Stored data
******************************
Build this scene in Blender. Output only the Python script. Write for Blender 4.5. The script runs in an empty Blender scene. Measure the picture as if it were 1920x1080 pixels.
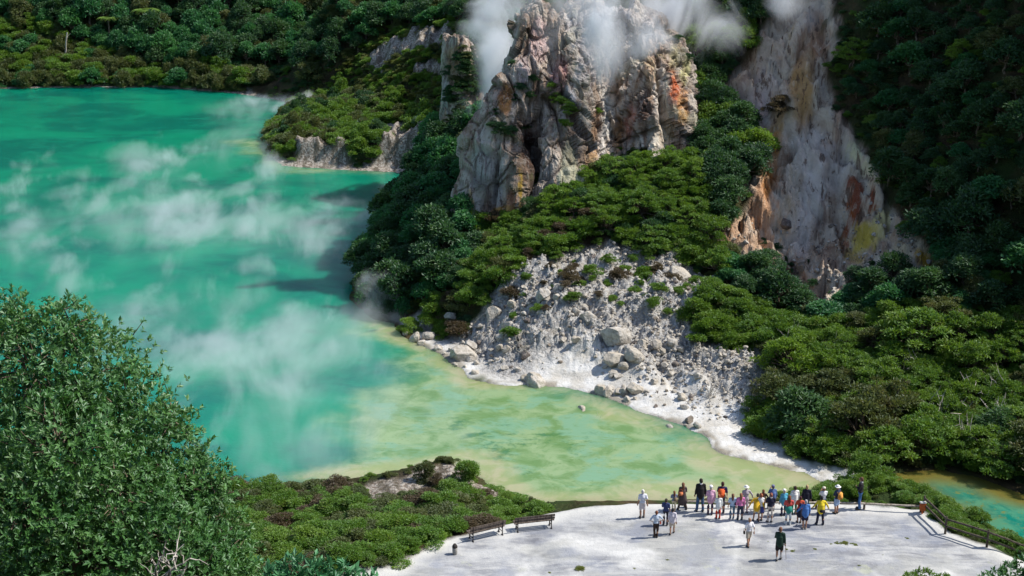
import bpy, math, random
import numpy as np
from mathutils import Vector, Matrix, Euler
SC = bpy.context.scene
COL = SC.collection
R = math.radians
rnd = random.Random(11)
RG = np.random.default_rng(5)

# ------------------------------------------------------------------ camera geometry
F, PITCH, CZ = 2667.0, R(18.0), 38.0
CP_, SP_ = math.cos(PITCH), math.sin(PITCH)
def ray(px, py):
    u = (px - 960.0) / F; v = (540.0 - py) / F
    return u, CP_ + v * SP_, -SP_ + v * CP_
def at(px, py, Y):                       # point on the sight line at forward distance Y
    u, dy, dz = ray(px, py); t = Y / dy
    return (u * t, Y, CZ + dz * t)
def onz(px, py, z=0.0):                  # point on the sight line at height z
    u, dy, dz = ray(px, py); t = (z - CZ) / dz
    return (u * t, dy * t, z)
def project(x, y, z):
    dz = z - CZ
    dep = y * CP_ - dz * SP_
    dep = np.where(np.abs(dep) < 1e-3, 1e-3, dep)
    return 960 + F * x / dep, 540 - F * (y * SP_ + dz * CP_) / dep, dep

# ------------------------------------------------------------------ noise
def _hash(ix, iy, iz):
    h = (ix.astype(np.int64) * 374761393 + iy.astype(np.int64) * 668265263 + iz.astype(np.int64) * 2147483647) & 0xffffffff
    h = ((h ^ (h >> 13)) * 1274126177) & 0xffffffff
    h = (h ^ (h >> 16)) & 0xffff
    return h / 32767.5 - 1.0
def noise(x, y, z=0.0):
    x = np.asarray(x, float); y = np.asarray(y, float); z = np.zeros_like(x) + z
    ix, iy, iz = np.floor(x), np.floor(y), np.floor(z)
    fx, fy, fz = x - ix, y - iy, z - iz
    ux, uy, uz = fx*fx*fx*(fx*(fx*6-15)+10), fy*fy*fy*(fy*(fy*6-15)+10), fz*fz*(3-2*fz)
    c = lambda a, b, d: _hash(ix + a, iy + b, iz + d)
    l = lambda a, b, t: a + (b - a) * t
    return l(l(l(c(0,0,0), c(1,0,0), ux), l(c(0,1,0), c(1,1,0), ux), uy),
             l(l(c(0,0,1), c(1,0,1), ux), l(c(0,1,1), c(1,1,1), ux), uy), uz)
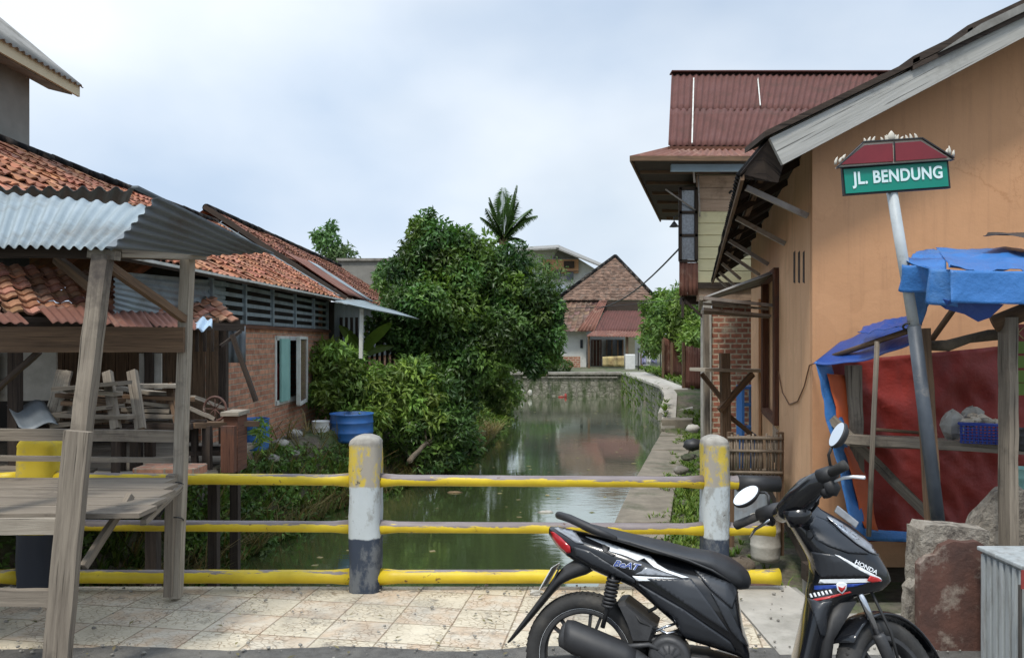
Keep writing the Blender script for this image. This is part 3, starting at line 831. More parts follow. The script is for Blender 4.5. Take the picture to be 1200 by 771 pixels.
# ================================================================== SETTING
WZ = -1.0
def interp(y, tab):
    if y <= tab[0][0]: return tab[0][1]
    for (a, x), (b, z) in zip(tab, tab[1:]):
        if y <= b: return x + (z - x) * (y - a) / (b - a)
    return tab[-1][1]
LT = [(-10, -3.9), (5, -3.6), (8, -3.38), (9.4, -3.24), (11.7, -2.8), (13.5, -2.05), (15, -1.4), (19, -.75), (24, -.30), (36.7, .15)]
RT = [(-10, .2), (5, .35), (7.3, .88), (10, 1.4), (12.4, 1.98), (18.6, 3.6), (22.3, 4.55), (30, 4.85), (36.7, 5.2)]
def sstep(a, b, x):
    t = max(0, min(1, (x - a) / (b - a))); return t * t * (3 - 2 * t)
def ground_z(x, y):
    L, R_ = interp(y, LT), interp(y, RT)
    nz_ = noise.noise(V((x * .9, y * .9, 0))) * .10 + noise.noise(V((x * 3, y * 3, 4))) * .04
    if y > 36.7: return .06
    if y < 4.9 and (x < L - .3 or x > 1.9): return -.03
    if L < x < R_: return -2.0
    if x <= L:
        d = L - x
        wd_ = 1.5 - .95 * sstep(7.2, 8.6, y) * (1 - sstep(12.6, 14.5, y)) + (.0)
        z = -1.25 + 1.35 * sstep(-.1, wd_, d) + nz_ * sstep(0, .6, d)
        return z
    d = x - R_
    lift = sstep(19.0, 22.6, y)
    z = -.78 + .10 * sstep(.7, 1.6, d) + nz_ * .6 * sstep(.5, .9, d)
    z = z * (1 - lift) + .08 * lift
    if y < 6.2: z = z if x < 1.9 else z + (.0) 
    return z
def axis(fine0, fine1, st, lim):
    a = []; x = fine0
    while x <= fine1 + 1e-6: a.append(x); x += st
    s_ = st; x = fine1
    while x < lim[1]: s_ *= 1.35; x += s_; a.append(x)
    s_ = st; x = fine0
    while x > lim[0]: s_ *= 1.35; x -= s_; a.insert(0, x)
    return a
xs = axis(-9, 9, .16, (-900, 900)); ys = axis(3.2, 38, .16, (-300, 1500))
g = MB()
g.v = [V((x, y, ground_z(x, y))) for y in ys for x in xs]
nx = len(xs)
for j in range(len(ys) - 1):
    for i in range(nx - 1):
        k = j * nx + i
        g.f.append([k, k + 1, k + nx + 1, k + nx]); g.uv.append(None); g.mi.append(0); g.t.append(None); g.sm.append(True)
struct(g, 'ground', 'ground')
wt = MB(); wt.grid((-5.5, 5.0, WZ), (6, 5.0, WZ), (6, 36.9, WZ), (-5.5, 36.9, WZ), 4, 8)
struct(wt, 'canal_water', 'water')

# bridge deck: slab, tile paving, road
d = MB(); d.span(-6.5, 1.86, -6, 5.02, -.30, 0.0)
d.span(1.86, 9, -6, 4.55, -.30, -.004)
struct(d, 'bridge_deck', 'concrete', bevel=.015)
def wob(x, s=0): return noise.noise(V((x * 1.7, s, 0))) * .07 + noise.noise(V((x * 6, s, 3))) * .03
pv = MB(); N_ = 90
ang = math.radians(9); ca_, sa_ = math.cos(ang), math.sin(ang)
px0, px1 = -3.3, 1.35
for i in range(N_):
    xa, xb = px0 + (px1 - px0) * i / N_, px0 + (px1 - px0) * (i + 1) / N_
    ya0, yb0 = 3.86 , 3.86
    q = [(xa, ya0), (xb, yb0), (xb, 5.0), (xa, 5.0)]
    pv.add([(x, y, .006) for x, y in q], [(0, 1, 2, 3)], [[(x * ca_ - y * sa_, x * sa_ + y * ca_) for x, y in q]])
struct(pv, 'pavement', 'paving')
rd = MB(); k = 220
for i in range(k):
    xa, xb = -8 + 16 * i / k, -8 + 16 * (i + 1) / k
    rd.add([(xa, -5, .016), (xb, -5, .016), (xb, 3.985 + wob(xb), .010), (xa, 3.985 + wob(xa), .010)], [(0, 1, 2, 3)])
struct(rd, 'road', 'asphalt')
# pale cement patch at the right end of the deck
cp = MB(); pts = [(1.36, 3.9), (2.0, 3.9), (1.85, 4.3), (1.80, 5.0), (1.36, 5.0)]
cp.poly([(x, y, .004) for x, y in pts], (0, 0, .008)); struct(cp, 'cement_patch', 'concrete_light')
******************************
Repeat, word for word and with no pictures, only the lines running from the beginning of the data to the line that contains "return 960 +".

### SOLUTION BELOW
Build this scene in Blender. Output only the Python script. Write for Blender 4.5. The script runs in an empty Blender scene. Measure the picture as if it were 1920x1080 pixels.
import bpy, math, random
import numpy as np
from mathutils import Vector, Matrix, Euler
SC = bpy.context.scene
COL = SC.collection
R = math.radians
rnd = random.Random(11)
RG = np.random.default_rng(5)

# ------------------------------------------------------------------ camera geometry
F, PITCH, CZ = 2667.0, R(18.0), 38.0
CP_, SP_ = math.cos(PITCH), math.sin(PITCH)
def ray(px, py):
    u = (px - 960.0) / F; v = (540.0 - py) / F
    return u, CP_ + v * SP_, -SP_ + v * CP_
def at(px, py, Y):                       # point on the sight line at forward distance Y
    u, dy, dz = ray(px, py); t = Y / dy
    return (u * t, Y, CZ + dz * t)
def onz(px, py, z=0.0):                  # point on the sight line at height z
    u, dy, dz = ray(px, py); t = (z - CZ) / dz
    return (u * t, dy * t, z)
def project(x, y, z):
    dz = z - CZ
    dep = y * CP_ - dz * SP_
    dep = np.where(np.abs(dep) < 1e-3, 1e-3, dep)
    return 960 + F * x / dep, 540 - F * (y * SP_ + dz * CP_) / dep, dep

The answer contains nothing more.